‘Zombie’ storm Paulette regains some strength, adding to weird 2020 weather

Weather

Paulette (NBC) (09/23/20)— It’s alive. A week after Hurricane Paulette hit Bermuda and weakened as it spun north in the Atlantic Ocean, the system has come back to life as a “zombie” tropical storm, according to the National Oceanic and Atmospheric Administration.

NOAA’s National Hurricane Center issued an advisory late Monday saying Tropical Storm Paulette had re-formed southeast of the Azores, a series of islands off the coast of Portugal. At the time, the storm had maximum sustained winds of 60 mph.

It’s not the first time that NOAA has observed a storm coming back to life, but experts said it’s still an unusual phenomenon — one that comes during an extremely busy hurricane season in a year that has been chock full of extremes.

“It’s not unprecedented, but it’s not something we see very often, and it kind of fits this year of weird, weird things happening,” said Phil Klotzbach, an atmospheric scientist at Colorado State University in Fort Collins.

The National Weather Service also referred to the odd nature of the storm’s return, tweeting Tuesday: “Because 2020, we now have Zombie Tropical Storms. Welcome back to the land of the living, Tropical Storm #Paulette.”

Image: The storms, from left, are Hurricane Sally over the Gulf of Mexico, Hurricane Paulette over Bermuda, the remnants of Tropical Storm Rene, and Tropical Storms Teddy and Vicky.

Paulette originally formed in early September and made landfall in Bermuda on September 14 as a Category 1 hurricane.

The storm strengthened to Category 2 as it passed over the island, but it eventually moved northeast into open waters and was downgraded to a “post-tropical cyclone” on September 16.

This classification is used to describe storms systems that no longer have the characteristics that define a tropical cyclone.

Storms that migrate into the northern Atlantic Ocean normally fizzle out as they hit colder water, said Jeff Weber, a meteorologist at the University Corporation for Atmospheric Research, a nonprofit consortium of more than 100 universities and colleges in Boulder, Colorado.

In this case, however, Paulette bumped into a high-pressure trough in the mid-Atlantic that pushed the storm south, where it encountered warm water that enabled it to re-form as a tropical storm.

“For this system to dive that far south and regain its tropical characteristics — that’s the unusual aspect here,” Weber said.

Scientists have recorded other instances of hurricanes that have re-formed as zombie tropical storms, Klotzbach said.

The most recent example is Ivan, which plowed through the Caribbean and made landfall as a Category 3 hurricane near Gulf Shores, Alabama, in September 2004. The storm weakened as it moved into the subtropical Atlantic but respawned as a tropical cyclone and hit the Southeastern United States again later that month.

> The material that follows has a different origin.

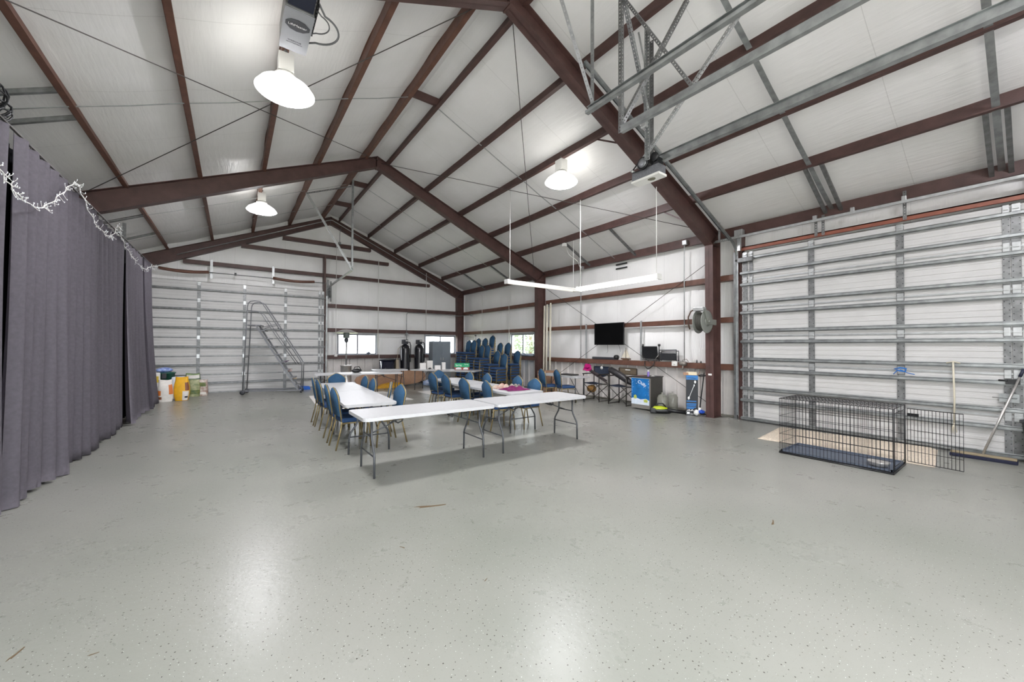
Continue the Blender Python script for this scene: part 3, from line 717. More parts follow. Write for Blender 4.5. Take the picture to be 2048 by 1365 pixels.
hang([((4.66, 3.22, 4.2), (4.66, 3.22, zr(4.66))), ], .05, 'left upright punched angle of the opener mount', mm=galv, a=(-1, 0, 0), b=(0, -1, 0))
hang([((4.78, 3.25, 4.2), (4.78, 3.25, zr(4.78)-.05))], .06, 'dark right upright punched angle of the opener mount', a=(1, 0, 0), b=(0, -1, 0))
hang([((4.72, 3.42, 4.18), (4.75, 1.75, 5.75))], .04, 'long slanting punched angle from the opener mount up towards the viewer', mm=galv_l, a=(1, 0, 0), b=(0, 0, 1))
m = MB(); m.box(4.6, 4.68, 3.2, 3.28, 4.66, 4.86, .008); m.tube([(4.64, 3.24, 4.86), (4.64, 3.24, 5.6), (4.5, 3.24, 5.95)], .012, 8); m.build('junction_box', galv_l, tag=('small grey electrical box on the upright above the opener', 'electrical box'))

t = thing('door_opener', 'grey door opener with black belt pulley hanging beside the near frame', 'opener', (4.82, 3.3, 3.98), 0, None, False)
MB().box(4.73, 4.90, 3.08, 3.52, 4.02, 4.14, .006).build('motor_case', mat('speckled_grey_case', '#6d6f73', .5, .3, var=.3, scale=80), t)
MB().box(4.72, 4.915, 3.07, 3.53, 3.985, 4.02, .01).build('light_cover', white_p, t)
m = MB(); m.lathe([(.02, -.02), (.085, -.02), (.09, -.01), (.08, 0), (.09, .01), (.085, .02), (.02, .02)], (4.69, 3.3, 4.2), 28, 'X'); m.build('pulley', black_p, t)
MB().lathe([(0, -.005), (.03, -.005), (.065, 0), (.065, .006), (0, .006)], (4.664, 3.3, 4.2), 24, 'X').build('pulley_disc', mat('grey_disc', '#85878b', .35, .4), t)
m = MB(); m.lathe([(.02, -.02), (.06, -.02), (.065, 0), (.06, .02), (.02, .02)], (4.72, 3.14, 4.24), 20, 'X'); m.build('idler', black_p, t)
MB().lathe([(.0, -.03), (.018, -.03), (.018, .02), (0, .02)], (4.69, 3.47, 4.14), 12, 'X').build('drive_pulley', galv_l, t)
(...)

“If you go back in the historical record, there have been storms that have done some weird things,” Klotzbach said. “Certainly Paulette joins that list now.”

Although climate change is making hurricanes more intense and therefore more destructive, Klotzbach said, global warming is not likely to be squarely to blame for the return of Paulette.

But it’s possible that oceans warming because of climate change could make zombie storms more common in the future, Weber said, because warmer oceans “will be able to support tropical development over larger areas of the Atlantic.”

But for all the drama of Paulette’s rebirth, the storm’s second life isn’t expected to last very long. The system had already weakened as of Tuesday morning, with maximum sustained winds of 40 mph, and it is projected to degrade further.

“Additional weakening is forecast to take place, and Paulette is expected to become a remnant low within the next day or so,” Dennis Feltgen, a meteorologist and spokesperson for the National Hurricane Center, said in an email.